Task description
Print the entries in full, word for word, but not the pictures.

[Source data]
- - - -
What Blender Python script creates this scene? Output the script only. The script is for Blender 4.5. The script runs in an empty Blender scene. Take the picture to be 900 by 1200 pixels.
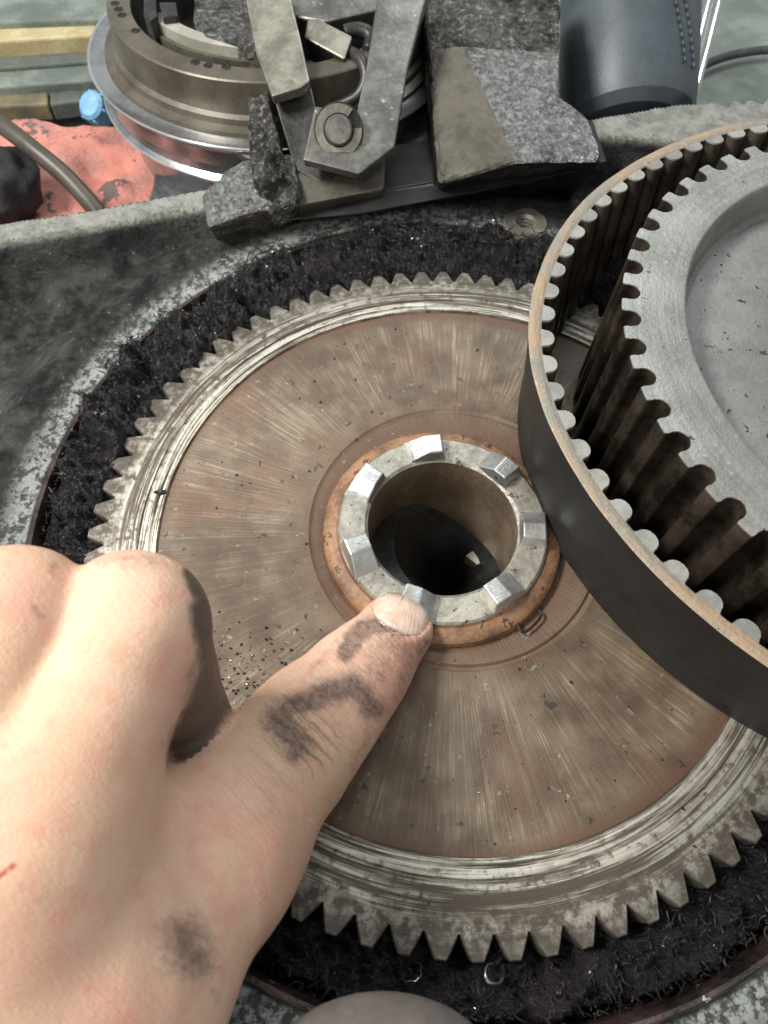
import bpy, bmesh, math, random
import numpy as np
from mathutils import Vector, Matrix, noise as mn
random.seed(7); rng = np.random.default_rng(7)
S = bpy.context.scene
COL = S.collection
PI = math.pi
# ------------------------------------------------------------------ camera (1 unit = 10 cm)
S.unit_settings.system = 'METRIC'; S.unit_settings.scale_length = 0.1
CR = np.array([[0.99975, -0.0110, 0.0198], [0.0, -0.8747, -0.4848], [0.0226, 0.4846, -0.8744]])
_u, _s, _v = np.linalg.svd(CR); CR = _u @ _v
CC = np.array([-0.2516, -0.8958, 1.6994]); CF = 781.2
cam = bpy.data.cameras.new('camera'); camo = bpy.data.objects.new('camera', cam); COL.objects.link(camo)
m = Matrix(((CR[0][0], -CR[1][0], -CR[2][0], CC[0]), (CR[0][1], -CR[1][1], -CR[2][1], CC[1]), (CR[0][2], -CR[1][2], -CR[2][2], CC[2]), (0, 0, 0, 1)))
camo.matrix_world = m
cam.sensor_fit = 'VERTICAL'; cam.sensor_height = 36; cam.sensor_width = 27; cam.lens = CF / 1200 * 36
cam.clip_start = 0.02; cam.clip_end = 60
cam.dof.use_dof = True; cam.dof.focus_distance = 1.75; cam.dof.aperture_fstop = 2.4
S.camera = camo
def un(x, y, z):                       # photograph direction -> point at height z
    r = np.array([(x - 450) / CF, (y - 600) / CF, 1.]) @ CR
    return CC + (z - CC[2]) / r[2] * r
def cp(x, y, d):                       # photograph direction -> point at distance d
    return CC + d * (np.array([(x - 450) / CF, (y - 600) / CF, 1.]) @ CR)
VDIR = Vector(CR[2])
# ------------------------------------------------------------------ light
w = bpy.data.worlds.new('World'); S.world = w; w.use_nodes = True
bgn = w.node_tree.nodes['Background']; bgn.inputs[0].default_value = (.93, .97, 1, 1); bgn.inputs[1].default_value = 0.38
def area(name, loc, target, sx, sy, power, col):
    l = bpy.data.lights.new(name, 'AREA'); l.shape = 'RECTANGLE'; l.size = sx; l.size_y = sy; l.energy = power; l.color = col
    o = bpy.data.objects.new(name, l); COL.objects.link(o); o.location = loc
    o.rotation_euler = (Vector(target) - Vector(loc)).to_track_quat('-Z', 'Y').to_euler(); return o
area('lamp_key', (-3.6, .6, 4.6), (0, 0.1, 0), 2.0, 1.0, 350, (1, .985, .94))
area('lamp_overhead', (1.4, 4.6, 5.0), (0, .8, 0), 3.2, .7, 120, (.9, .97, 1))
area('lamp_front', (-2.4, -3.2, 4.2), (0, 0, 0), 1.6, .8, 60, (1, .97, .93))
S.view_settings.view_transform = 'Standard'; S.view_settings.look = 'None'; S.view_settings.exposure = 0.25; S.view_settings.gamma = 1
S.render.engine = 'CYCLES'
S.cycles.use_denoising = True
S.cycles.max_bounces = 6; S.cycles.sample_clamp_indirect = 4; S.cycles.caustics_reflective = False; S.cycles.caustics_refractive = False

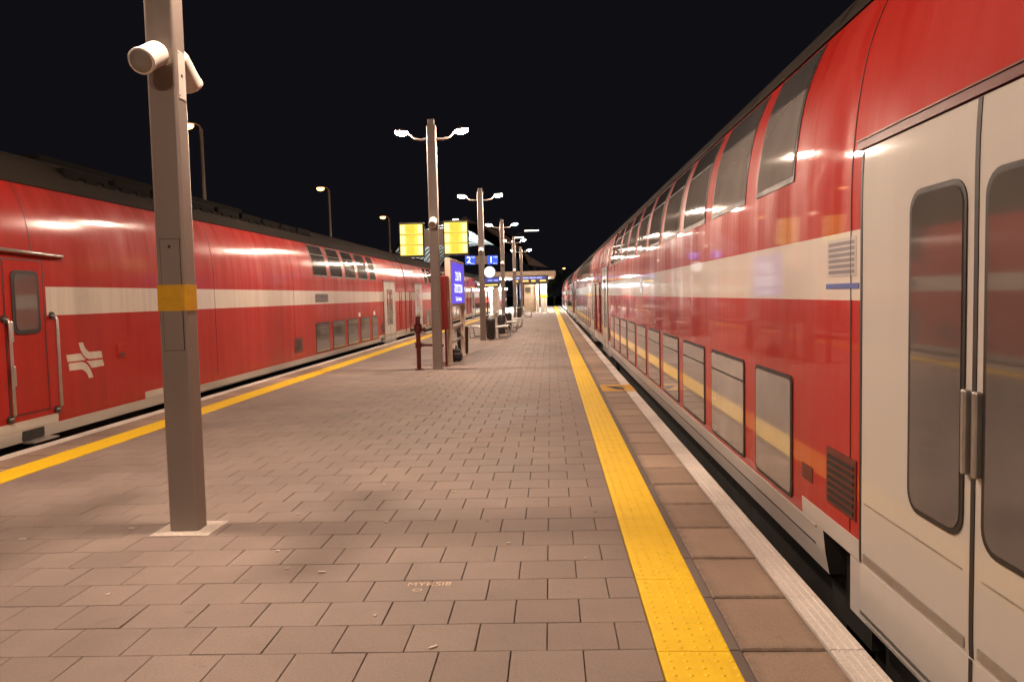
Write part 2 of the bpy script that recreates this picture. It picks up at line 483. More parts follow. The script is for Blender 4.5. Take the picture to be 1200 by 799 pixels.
- - - -
Output of the task
What Blender Python script creates this scene? Output the script only. The script is for Blender 4.5. The script runs in an empty Blender scene. Take the picture to be 900 by 1200 pixels.
import bpy, bmesh, math, random
import numpy as np
from mathutils import Vector, Matrix, noise as mn
random.seed(7); rng = np.random.default_rng(7)
S = bpy.context.scene
COL = S.collection
PI = math.pi
# ------------------------------------------------------------------ camera (1 unit = 10 cm)
S.unit_settings.system = 'METRIC'; S.unit_settings.scale_length = 0.1
CR = np.array([[0.99975, -0.0110, 0.0198], [0.0, -0.8747, -0.4848], [0.0226, 0.4846, -0.8744]])
_u, _s, _v = np.linalg.svd(CR); CR = _u @ _v
CC = np.array([-0.2516, -0.8958, 1.6994]); CF = 781.2
cam = bpy.data.cameras.new('camera'); camo = bpy.data.objects.new('camera', cam); COL.objects.link(camo)
m = Matrix(((CR[0][0], -CR[1][0], -CR[2][0], CC[0]), (CR[0][1], -CR[1][1], -CR[2][1], CC[1]), (CR[0][2], -CR[1][2], -CR[2][2], CC[2]), (0, 0, 0, 1)))
camo.matrix_world = m
cam.sensor_fit = 'VERTICAL'; cam.sensor_height = 36; cam.sensor_width = 27; cam.lens = CF / 1200 * 36
cam.clip_start = 0.02; cam.clip_end = 60
cam.dof.use_dof = True; cam.dof.focus_distance = 1.75; cam.dof.aperture_fstop = 2.4
S.camera = camo
def un(x, y, z):                       # photograph direction -> point at height z
    r = np.array([(x - 450) / CF, (y - 600) / CF, 1.]) @ CR
    return CC + (z - CC[2]) / r[2] * r
def cp(x, y, d):                       # photograph direction -> point at distance d
    return CC + d * (np.array([(x - 450) / CF, (y - 600) / CF, 1.]) @ CR)
VDIR = Vector(CR[2])
# ------------------------------------------------------------------ light
w = bpy.data.worlds.new('World'); S.world = w; w.use_nodes = True
bgn = w.node_tree.nodes['Background']; bgn.inputs[0].default_value = (.93, .97, 1, 1); bgn.inputs[1].default_value = 0.38
def area(name, loc, target, sx, sy, power, col):
    l = bpy.data.lights.new(name, 'AREA'); l.shape = 'RECTANGLE'; l.size = sx; l.size_y = sy; l.energy = power; l.color = col
    o = bpy.data.objects.new(name, l); COL.objects.link(o); o.location = loc
    o.rotation_euler = (Vector(target) - Vector(loc)).to_track_quat('-Z', 'Y').to_euler(); return o
area('lamp_key', (-3.6, .6, 4.6), (0, 0.1, 0), 2.0, 1.0, 350, (1, .985, .94))
area('lamp_overhead', (1.4, 4.6, 5.0), (0, .8, 0), 3.2, .7, 120, (.9, .97, 1))
area('lamp_front', (-2.4, -3.2, 4.2), (0, 0, 0), 1.6, .8, 60, (1, .97, .93))
S.view_settings.view_transform = 'Standard'; S.view_settings.look = 'None'; S.view_settings.exposure = 0.25; S.view_settings.gamma = 1
S.render.engine = 'CYCLES'
S.cycles.use_denoising = True
S.cycles.max_bounces = 6; S.cycles.sample_clamp_indirect = 4; S.cycles.caustics_reflective = False; S.cycles.caustics_refractive = False

Write part 2 of the bpy script that recreates this picture. It picks up at line 483. More parts follow. The script is for Blender 4.5. Take the picture to be 1200 by 799 pixels.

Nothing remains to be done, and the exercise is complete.